▶ _Directions for this task_
Up to and including the line with "sill', 'keypad', bevel=.004)", write out the listing from its first line, minus the pictures.

▶ _Extracted material_
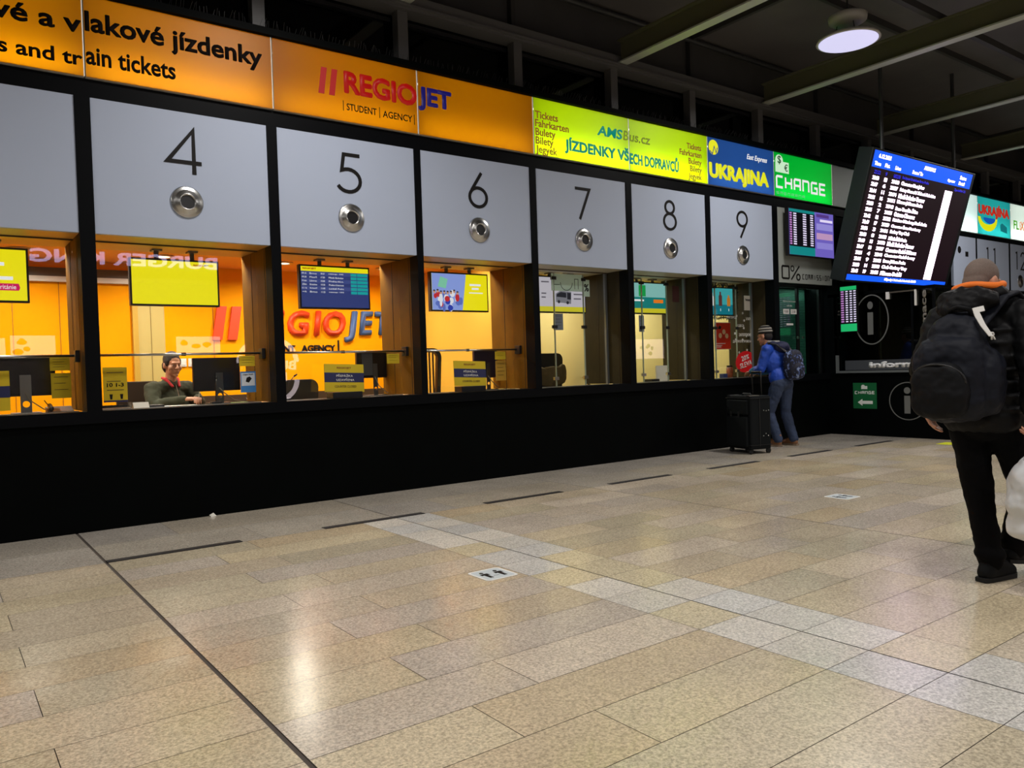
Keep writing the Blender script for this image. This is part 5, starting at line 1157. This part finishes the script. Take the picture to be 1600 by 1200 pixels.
b.xf(MC); b.fuse('body', mat('skin_clerk', (190, 134, 104), .5), p3, voxel=.006, smooth=3); eyes(p3, MC @ H3)
h = MB().ell((0, -.019, .044), (.0808, .093, .095)).ell((0, -.055, -.02), (.076, .055, .08)).ell((-.06, .0, .03), (.025, .05, .05)).ell((.06, .0, .03), (.025, .05, .05)); h.xf(MC @ H3); h.fuse('hair', mat('hair_darkbrown', (40, 27, 20), .75), p3, voxel=.006, smooth=2, noise=.008, nsize=.03)
GRN = mat('shirt_green', (54, 56, 36), .85)
b = MB().ell((0, .01, .95), (.20, .14, .25)).ell((0, .0, .70), (.19, .15, .16)).cap(shL, .08, shR, .08).cap((-.04, .03, 1.19), .07, (.04, .03, 1.19), .07)
for s_, e_, w_ in ((shL, elL, wrL), (shR, elR, wrR)): limb(b, [s_, e_, w_], [.082, .066, .044])
b.xf(MC); sh = b.fuse('sweatshirt', GRN, p3, voxel=.009, smooth=3, noise=.02, nsize=.07)
for s in (-1, 1):
    q = MB().cap((s * .056, -.02, 1.262), .014, (s * .068, .05, 1.248), .018).cap((s * .068, .05, 1.248), .018, (s * .04, .118, 1.175), .013); q.xf(MC); q.build('collar', mat('collar_red', (190, 40, 44), .8), sh, smooth=True)
q = MB(); q.tube([MC @ Vector((0, .115, 1.19)), MC @ Vector((0, .155, 1.08)), MC @ Vector((0, .158, .98))], .004, 6); q.build('zip', STEEL, sh)
b = MB().ell((0, .0, .64), (.18, .14, .11)); limb(b, [hipL, knL, anL], [.10, .078, .06]); limb(b, [hipR, knR, anR], [.10, .078, .06]); b.xf(MC); b.fuse('trousers', mat('dark_trousers', (22, 22, 26), .8), p3, voxel=.01, smooth=2)
q = MB(); pw = MC @ Vector((-.0, .455, 1.06)); q.tube([pw + Vector((.0, .01, -.05)), pw + Vector((.03, .03, .06))], .004, 6); q.build('pen', PAPER_W, None, 'slim pale pen in the hand of the seated clerk', 'pen')
q = MB(); q.box(1.78, 2.1, .60, .80, .986, .992); q.build('document', PAPER_W, None, 'white paper sheet on the counter under the hands of the clerk', 'paper')
MB().box(1.60, 1.76, .45, .62, .986, 1.015).build('keypad', PLASTIC, None, 'small black keypad beside the white card on the sill', 'keypad', bevel=.004)

# ------------------------------------------------------------------ suitcase
MS = Matrix.Translation((8.98, -.62, 0)) @ Matrix.Rotation(math.radians(-14), 4, 'Z')
sc_ = thing('suitcase', (8.98, -.62, 0), 'large dark wheeled suitcase with raised handle beside the man at the counter', 'suitcase')
SC1 = mat('suitcase_cloth', (8, 13, 16), .8, spec=.2, noise=.1, nscale=60); SC2 = mat('suitcase_trim', (6, 9, 11), .6)
def sbuild(mb, nm, m, par, **kw): mb.xf(MS); return mb.build(nm, m, par, **kw)
sbuild(MB().box(-.17, .17, -.25, .25, .06, .78), 'body', SC1, sc_, bevel=.03)
po = sbuild(MB().box(-.21, -.165, -.21, .21, .10, .50), 'front_pocket', SC1, sc_, bevel=.015)
sbuild(MB().box(-.20, -.165, -.21, .21, .53, .72), 'front_pocket', SC1, sc_, bevel=.012)
for y in (-.07, .09): sbuild(MB().box(-.222, -.205, y, y + .02, .50, .57), 'buckle', STEEL, sc_)
mb = MB()
for z in (.12, .745): mb.ribbon(Frame((0, 0, z), (1, 0, 0), (0, 1, 0)), [(-.172, -.252), (.172, -.252), (.172, .252), (-.172, .252)], .012, -.004, .004, True)
mb.ribbon(Frame((.0, -.2505, 0), (1, 0, 0), (0, 0, 1)), [(-.02, .10), (-.02, .74)], .012, 0, .006)
sbuild(mb, 'piping', SC2, sc_)
for x, z in ((.05, .58), (.09, .575), (.13, .58), (.04, .24), (.08, .27), (.12, .24)): sbuild(MB().ell((x, -.253, z), (.008, .006, .008)), 'stud', STEEL, sc_, smooth=True)
for x, y in ((-.13, -.2), (-.13, .2), (.14, -.22), (.14, .22)):
    q = MB().lathe(Frame((x, y, .035), (1, 0, 0), (0, 0, 1)), 0, 0, [(.02, -.015), (.035, -.012), (.035, .012), (.02, .015)], 16); sbuild(q, 'wheel', SC2, sc_, smooth=True)
    sbuild(MB().box(x - .02, x + .02, y - .022, y + .022, .045, .075), 'wheel_mount', SC2, sc_)
q = MB(); q.tube([(.15, -.09, .74), (.15, -.09, 1.07), (.15, -.07, 1.09), (.15, .07, 1.09), (.15, .09, 1.07), (.15, .09, .74)], .010, 8); hd = sbuild(q, 'telescopic_handle', PLASTIC, sc_, smooth=True)
sbuild(MB().cap((.15, -.085, 1.09), .017, (.15, .085, 1.09), .017), 'grip', PLASTIC, hd, smooth=True)
q = MB(); q.tube([(-.02, -.1, .775), (-.02, -.07, .80), (-.02, .07, .80), (-.02, .1, .775)], .012, 8); sbuild(q, 'carry_handle', SC2, sc_, smooth=True)
for y in (-.2, .2): sbuild(MB().box(-.17, .0, y - .03, y + .03, .777, .786), 'corner_tab', STEEL, sc_)
sbuild(MB().box(.17, .20, -.2, .2, .08, .30), 'rear_plate', SC2, sc_, bevel=.008)
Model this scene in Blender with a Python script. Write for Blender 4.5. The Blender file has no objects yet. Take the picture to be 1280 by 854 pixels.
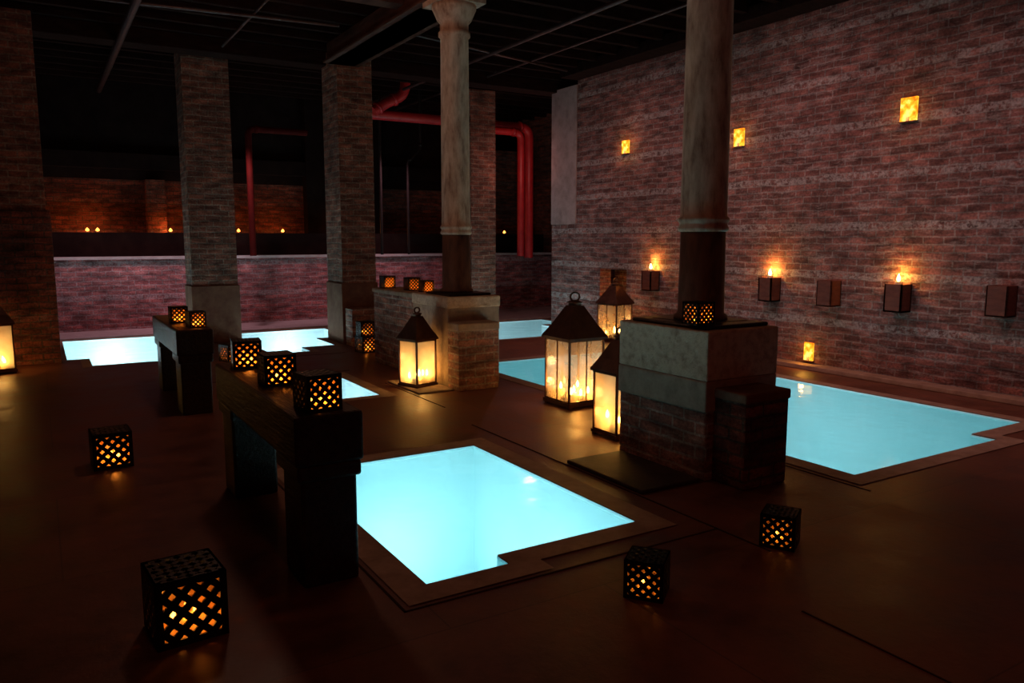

▶ _Task output_
Keep writing the Blender script for this image. This is part 5, starting at line 1157. This part finishes the script. Take the picture to be 1600 by 1200 pixels.
b.xf(MC); b.fuse('body', mat('skin_clerk', (190, 134, 104), .5), p3, voxel=.006, smooth=3); eyes(p3, MC @ H3)
h = MB().ell((0, -.019, .044), (.0808, .093, .095)).ell((0, -.055, -.02), (.076, .055, .08)).ell((-.06, .0, .03), (.025, .05, .05)).ell((.06, .0, .03), (.025, .05, .05)); h.xf(MC @ H3); h.fuse('hair', mat('hair_darkbrown', (40, 27, 20), .75), p3, voxel=.006, smooth=2, noise=.008, nsize=.03)
GRN = mat('shirt_green', (54, 56, 36), .85)
b = MB().ell((0, .01, .95), (.20, .14, .25)).ell((0, .0, .70), (.19, .15, .16)).cap(shL, .08, shR, .08).cap((-.04, .03, 1.19), .07, (.04, .03, 1.19), .07)
for s_, e_, w_ in ((shL, elL, wrL), (shR, elR, wrR)): limb(b, [s_, e_, w_], [.082, .066, .044])
b.xf(MC); sh = b.fuse('sweatshirt', GRN, p3, voxel=.009, smooth=3, noise=.02, nsize=.07)
for s in (-1, 1):
    q = MB().cap((s * .056, -.02, 1.262), .014, (s * .068, .05, 1.248), .018).cap((s * .068, .05, 1.248), .018, (s * .04, .118, 1.175), .013); q.xf(MC); q.build('collar', mat('collar_red', (190, 40, 44), .8), sh, smooth=True)
q = MB(); q.tube([MC @ Vector((0, .115, 1.19)), MC @ Vector((0, .155, 1.08)), MC @ Vector((0, .158, .98))], .004, 6); q.build('zip', STEEL, sh)
b = MB().ell((0, .0, .64), (.18, .14, .11)); limb(b, [hipL, knL, anL], [.10, .078, .06]); limb(b, [hipR, knR, anR], [.10, .078, .06]); b.xf(MC); b.fuse('trousers', mat('dark_trousers', (22, 22, 26), .8), p3, voxel=.01, smooth=2)
q = MB(); pw = MC @ Vector((-.0, .455, 1.06)); q.tube([pw + Vector((.0, .01, -.05)), pw + Vector((.03, .03, .06))], .004, 6); q.build('pen', PAPER_W, None, 'slim pale pen in the hand of the seated clerk', 'pen')
q = MB(); q.box(1.78, 2.1, .60, .80, .986, .992); q.build('document', PAPER_W, None, 'white paper sheet on the counter under the hands of the clerk', 'paper')
MB().box(1.60, 1.76, .45, .62, .986, 1.015).build('keypad', PLASTIC, None, 'small black keypad beside the white card on the sill', 'keypad', bevel=.004)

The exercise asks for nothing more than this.